One resident told me they feel the whole process was immoral and there’s no justice in the restitution process,” Kamaldien says. “For me, it was important not only to rely on a sentimental version of telling the story of District Six, but also to look at the present situation. This is living history. It is happening now. The story continues to unfold and will for a while – until District Six is completely rebuilt and families return to the land from where they were forcibly removed.”

On Saturday, Kamaldien’s documentary will be screened at St Mark’s Anglican Church in District Six, followed by a dialogue between former District Six residents and current CPUT students. It is Kamaldien’s hope that through measures like this, students will come to a greater understanding of the context of the space where they are studying. CPUT supports Kamaldien’s project, and hopes to continue to communicate its history to students.

Kamaldien is too young to have experienced forced removals himself, but his grandparents and parents were moved from Claremont to Lansdowne during apartheid.
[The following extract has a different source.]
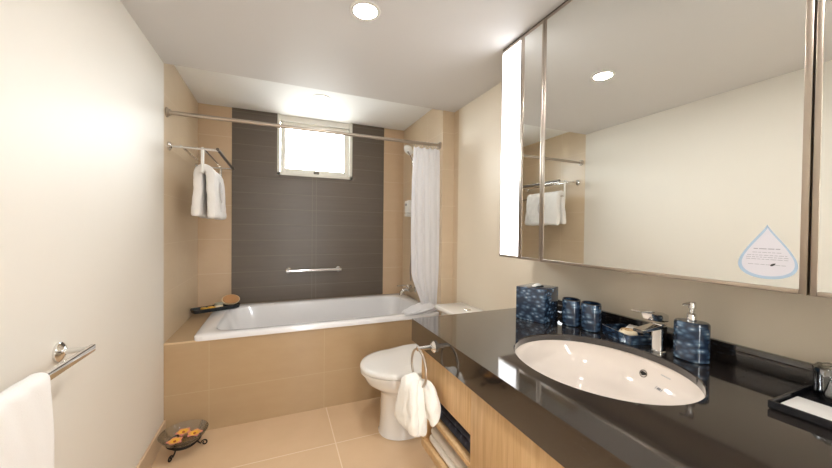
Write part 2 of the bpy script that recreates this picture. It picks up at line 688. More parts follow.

Whenever I go to Claremont and look at the fancy malls, I do feel the injustice of forced removals,” he says, “because I know that my family lived there before.” DM

This Was Our Home’ will be screened at a public event open to all on Saturday 6 May 2017, at 10am, at St Mark’s Anglican Church in District Six.

Main photo: William Petersen, a former District Six resident, is pictured inside the historic St Mark’s Church during a scene from the video series This Was Our Home by Yazeed Kamaldien.